3o VISITE DU PRÉSIDENT DE LA RÉPUBLIQUE

Le jeudi 27 août, la Grave était en grande fête ! Pensez donc : elle avait l’honneur de recevoir, non pas dans ses murs — elle n’en a pas — mais dans son sein, le premier magistrat de la République, M. Albert Lebrun en personne.

La visite que M. le Président lui rendit ne fut point officielle, mais intime et sans aucun protocole. Elle n’en fut que plus agréable et plus goûtée. Vers midi trente, la voiture présidentielle s’arrêtait devant l’Hôtel de la Meije. À peine débarqué, M. Albert Lebrun était entouré, acclamé, pressé de toutes parts. Une petite fille rougissante lui offrait un bouquet et recevait en paiement deux bonnes claques et un sonore baiser. Pour ne pas se faire étouffer, notre Président était obligé de se réfugier sur un balcon de l’hôtel d’où, en contemplant la Meije, il se laissa longuement contempler et fusiller par les nombreux « kodaks » braqués sur lui.

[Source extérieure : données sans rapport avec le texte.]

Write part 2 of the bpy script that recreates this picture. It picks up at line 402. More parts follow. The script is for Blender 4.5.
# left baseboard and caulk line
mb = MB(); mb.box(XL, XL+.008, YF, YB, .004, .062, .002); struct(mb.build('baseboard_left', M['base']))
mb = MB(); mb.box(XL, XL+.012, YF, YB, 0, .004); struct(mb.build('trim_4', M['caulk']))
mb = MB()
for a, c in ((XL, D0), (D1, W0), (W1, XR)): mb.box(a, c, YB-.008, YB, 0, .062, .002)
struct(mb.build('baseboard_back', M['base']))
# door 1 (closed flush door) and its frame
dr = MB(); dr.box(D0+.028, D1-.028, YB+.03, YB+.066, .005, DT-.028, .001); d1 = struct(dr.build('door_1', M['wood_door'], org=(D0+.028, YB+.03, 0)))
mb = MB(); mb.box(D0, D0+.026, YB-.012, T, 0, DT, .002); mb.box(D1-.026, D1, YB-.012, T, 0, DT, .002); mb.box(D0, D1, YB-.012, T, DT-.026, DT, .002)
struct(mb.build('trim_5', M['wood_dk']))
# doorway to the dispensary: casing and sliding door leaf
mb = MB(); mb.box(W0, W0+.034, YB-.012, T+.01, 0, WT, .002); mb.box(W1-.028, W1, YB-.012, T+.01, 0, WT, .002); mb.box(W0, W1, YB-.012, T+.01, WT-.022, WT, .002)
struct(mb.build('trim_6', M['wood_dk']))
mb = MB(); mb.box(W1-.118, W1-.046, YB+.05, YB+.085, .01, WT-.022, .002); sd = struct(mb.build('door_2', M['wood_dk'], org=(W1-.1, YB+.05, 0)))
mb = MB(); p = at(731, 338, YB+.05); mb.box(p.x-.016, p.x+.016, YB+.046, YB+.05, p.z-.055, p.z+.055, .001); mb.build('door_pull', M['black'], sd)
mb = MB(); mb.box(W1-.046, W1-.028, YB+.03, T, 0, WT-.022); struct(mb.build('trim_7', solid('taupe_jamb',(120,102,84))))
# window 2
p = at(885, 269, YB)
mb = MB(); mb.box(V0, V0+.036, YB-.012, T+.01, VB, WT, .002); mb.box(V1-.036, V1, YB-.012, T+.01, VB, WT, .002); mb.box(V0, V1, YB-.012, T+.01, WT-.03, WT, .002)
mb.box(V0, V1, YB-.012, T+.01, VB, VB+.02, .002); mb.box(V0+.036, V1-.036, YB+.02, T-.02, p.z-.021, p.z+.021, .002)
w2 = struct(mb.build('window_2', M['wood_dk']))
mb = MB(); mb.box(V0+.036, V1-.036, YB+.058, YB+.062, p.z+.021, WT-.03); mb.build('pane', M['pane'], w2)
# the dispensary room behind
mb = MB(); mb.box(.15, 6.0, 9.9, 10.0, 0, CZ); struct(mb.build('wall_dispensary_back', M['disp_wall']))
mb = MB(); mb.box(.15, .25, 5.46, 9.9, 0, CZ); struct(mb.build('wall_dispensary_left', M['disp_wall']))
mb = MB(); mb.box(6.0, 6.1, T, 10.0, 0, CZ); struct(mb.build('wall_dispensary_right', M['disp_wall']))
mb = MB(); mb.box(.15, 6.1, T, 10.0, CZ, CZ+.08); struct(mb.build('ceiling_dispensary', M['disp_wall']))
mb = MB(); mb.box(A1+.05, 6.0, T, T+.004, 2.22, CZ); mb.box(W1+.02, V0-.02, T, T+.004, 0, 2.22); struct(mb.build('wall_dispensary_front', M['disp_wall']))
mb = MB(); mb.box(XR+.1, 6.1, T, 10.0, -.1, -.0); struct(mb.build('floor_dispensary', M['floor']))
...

Au déjeuner intime qui suivit, furent invités nos sympathiques conseillers généraux, M. Bois ; conseiller d’arrondissement, M. Jules Juge ; nos maires de la Grave et du Villar d’Arênes : MM. Jouffrey et Castillon, avec leurs adjoints : MM. Sionnet Léopold et Jean-Baptiste Albert, qui avaient été présentés au Président dès son arrivée par M. Pitsche (NDLR. Maurice Petsche). Au sortir du déjeuner, M. le Président fut de nouveau entouré, mais cette fois il prit la fuite vers le Galibier où le suivirent, avec les personnages déjà cités, la plupart des édiles du canton, le curé de La Grave et le docteur invités au vin d’honneur du Lautaret. Ces derniers furent présentés au Président au col du Galibier, et en lui présentant leurs hommages, ils le remercièrent profondément du grand honneur qu’il accordait à notre cher pays.

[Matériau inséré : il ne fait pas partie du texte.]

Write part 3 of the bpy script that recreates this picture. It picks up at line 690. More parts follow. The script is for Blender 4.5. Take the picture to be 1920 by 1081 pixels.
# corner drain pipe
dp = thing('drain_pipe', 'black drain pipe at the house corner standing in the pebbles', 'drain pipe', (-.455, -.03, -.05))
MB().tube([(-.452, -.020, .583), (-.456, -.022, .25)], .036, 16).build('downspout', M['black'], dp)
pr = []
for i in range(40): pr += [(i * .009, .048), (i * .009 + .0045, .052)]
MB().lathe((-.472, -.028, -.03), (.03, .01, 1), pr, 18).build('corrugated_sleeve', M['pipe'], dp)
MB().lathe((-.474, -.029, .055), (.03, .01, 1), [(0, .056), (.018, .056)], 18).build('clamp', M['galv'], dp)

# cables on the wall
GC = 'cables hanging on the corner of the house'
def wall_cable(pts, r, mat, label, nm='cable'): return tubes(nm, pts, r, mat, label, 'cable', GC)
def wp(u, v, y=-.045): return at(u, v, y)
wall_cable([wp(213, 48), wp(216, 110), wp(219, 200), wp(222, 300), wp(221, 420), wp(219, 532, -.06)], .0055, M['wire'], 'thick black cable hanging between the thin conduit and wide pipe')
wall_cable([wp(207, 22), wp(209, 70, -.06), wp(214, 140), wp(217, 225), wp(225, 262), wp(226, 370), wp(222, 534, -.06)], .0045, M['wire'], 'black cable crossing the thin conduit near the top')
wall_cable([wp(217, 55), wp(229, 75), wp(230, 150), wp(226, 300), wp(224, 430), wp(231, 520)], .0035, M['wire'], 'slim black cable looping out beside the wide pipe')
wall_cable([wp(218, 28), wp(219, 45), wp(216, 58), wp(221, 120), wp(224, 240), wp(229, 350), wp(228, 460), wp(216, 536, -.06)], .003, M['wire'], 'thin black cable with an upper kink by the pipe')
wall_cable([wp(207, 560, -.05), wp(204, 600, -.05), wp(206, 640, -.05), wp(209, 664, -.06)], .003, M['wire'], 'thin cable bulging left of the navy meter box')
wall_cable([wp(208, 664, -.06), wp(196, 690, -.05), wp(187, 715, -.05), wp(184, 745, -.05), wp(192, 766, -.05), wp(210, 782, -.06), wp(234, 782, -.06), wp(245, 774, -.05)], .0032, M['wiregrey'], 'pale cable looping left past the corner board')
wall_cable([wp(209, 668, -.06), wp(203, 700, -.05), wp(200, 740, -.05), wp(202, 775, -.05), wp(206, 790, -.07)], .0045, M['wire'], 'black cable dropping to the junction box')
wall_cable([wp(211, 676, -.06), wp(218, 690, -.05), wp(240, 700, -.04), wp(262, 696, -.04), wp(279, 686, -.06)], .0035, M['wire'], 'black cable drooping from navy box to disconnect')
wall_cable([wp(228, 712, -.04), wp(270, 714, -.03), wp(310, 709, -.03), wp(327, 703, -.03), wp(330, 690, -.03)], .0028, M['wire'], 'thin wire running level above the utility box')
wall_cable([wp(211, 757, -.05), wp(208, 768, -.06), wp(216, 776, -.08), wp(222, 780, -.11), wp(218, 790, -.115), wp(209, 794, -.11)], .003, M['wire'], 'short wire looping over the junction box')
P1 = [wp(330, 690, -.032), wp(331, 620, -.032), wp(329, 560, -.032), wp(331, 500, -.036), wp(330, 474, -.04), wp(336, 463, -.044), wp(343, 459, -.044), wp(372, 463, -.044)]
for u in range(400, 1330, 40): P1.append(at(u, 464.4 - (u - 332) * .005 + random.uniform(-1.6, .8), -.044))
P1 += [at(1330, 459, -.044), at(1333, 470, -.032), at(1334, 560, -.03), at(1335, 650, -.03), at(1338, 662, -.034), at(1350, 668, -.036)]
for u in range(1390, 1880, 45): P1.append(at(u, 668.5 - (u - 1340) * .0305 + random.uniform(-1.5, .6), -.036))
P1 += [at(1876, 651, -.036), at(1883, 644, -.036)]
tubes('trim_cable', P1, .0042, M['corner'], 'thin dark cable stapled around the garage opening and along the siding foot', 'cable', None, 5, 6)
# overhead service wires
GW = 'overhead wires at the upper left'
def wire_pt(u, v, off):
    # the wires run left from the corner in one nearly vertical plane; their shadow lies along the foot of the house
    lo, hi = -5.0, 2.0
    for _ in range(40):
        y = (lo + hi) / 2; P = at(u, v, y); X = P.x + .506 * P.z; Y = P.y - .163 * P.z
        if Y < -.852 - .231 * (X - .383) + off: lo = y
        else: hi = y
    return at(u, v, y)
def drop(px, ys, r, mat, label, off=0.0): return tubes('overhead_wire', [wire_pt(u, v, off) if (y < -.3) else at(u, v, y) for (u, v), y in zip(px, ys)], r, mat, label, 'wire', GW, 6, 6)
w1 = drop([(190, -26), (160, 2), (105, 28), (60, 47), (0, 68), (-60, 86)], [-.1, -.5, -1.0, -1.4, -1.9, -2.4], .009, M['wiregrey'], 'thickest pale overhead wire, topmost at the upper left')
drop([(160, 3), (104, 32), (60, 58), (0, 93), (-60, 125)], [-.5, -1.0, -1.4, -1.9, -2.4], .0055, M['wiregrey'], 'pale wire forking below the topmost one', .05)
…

Et l’on vit M. le Président gravir prestement la rampe qui conduit à la table d’orientation du Galibier, suivi de M. Pitsche qui soufflait bigrement, et pour cause ! Mais qui fut admirablement fidèle au Président. Celui-ci contempla longuement le bel horizon qui s’ouvrait devant lui et déclara qu’il n’avait jamais vu un plus beau panorama.

Après la descente au Lautaret, l’offrande par les guides de la Grave d’un illustre « piolet » et d’un magnifique tableau représentant la Meije et la croix des Portes, après le vin d’honneur bien séché, le retour se fit vers la Grave où le Président mit encore pied à terre pour prendre congé de ses hôtes et partir au milieu des acclamations de tous.

Vive le Président de la République ! Vive le canton de la Grave après lui. Il s’en souviendra.

4o INCENDIE À VENTELON

Pourquoi faut-il qu’aux joyeuses nouvelles que nous venons de relater nous devions en ajouter une bien triste ? Le soir du 15 août, pendant qu’une belle procession aux flambeaux se déroulait dans le clos de la villa Saint-Jean, tout à coup des flammes sinistres s’élevaient au-dessus du petit village de Ventelon.

On ne pouvait croire à un incendie et pourtant c’était vrai. Pour des raisons encore ignorées, le feu avait pris vers les 8 heures du soir dans la maison de Mme veuve Sionnet.

Comme cette maison est située au nord-est du village et qu’à ce moment soufflait un vent violent du nord-est, il semblait que tout le village allait être consumé. Il n’en fut rien, Dieu merci. Bientôt le vent cessa. Les secours furent rapidement organisés et quelques heures plus tard le sinistre était conjuré. Nous avions à déplorer la perte de deux maisons, celle de Mme veuve Sionnet et celle de M. Sionnet Aimé, pour lesquels nous avons fait appel à la charité de tous car ils n’étaient pas assurés, et leurs pertes sont grandes.

5o LA VIERGE DE LA MEIJE

Le Bon Dieu étant descendu sur la Meije, la Sainte Vierge se devait d’y monter.

C’est ce qui est arrivé le 26 août dernier. Une belle statue de la Vierge qui avait passé l’hiver au Promontoire y fut portée ce jour-là par trois guides intrépides de Saint-Christophe : P. Brun, P. Turc et P. Danse, et scellée sur un petit rocher qui émerge sur le bord ouest du sommet.

Cette statue qui ne mesure pourtant que 90 centimètres se voit très bien de tous les coins de notre région, avec des jumelles bien entendu. Elle brille au soleil levant. Mais même lorsque l’œil nu ne la voit point, le cœur la devine et ce sera pour tous une grande joie de penser qu’en levant les yeux vers la Meije, ils rencontreront toujours l’image de notre Mère du ciel qui nous regarde. Merci aux Scouts de Grenoble d’avoir eu la chrétienne pensée de doter la Meije de cette belle statue.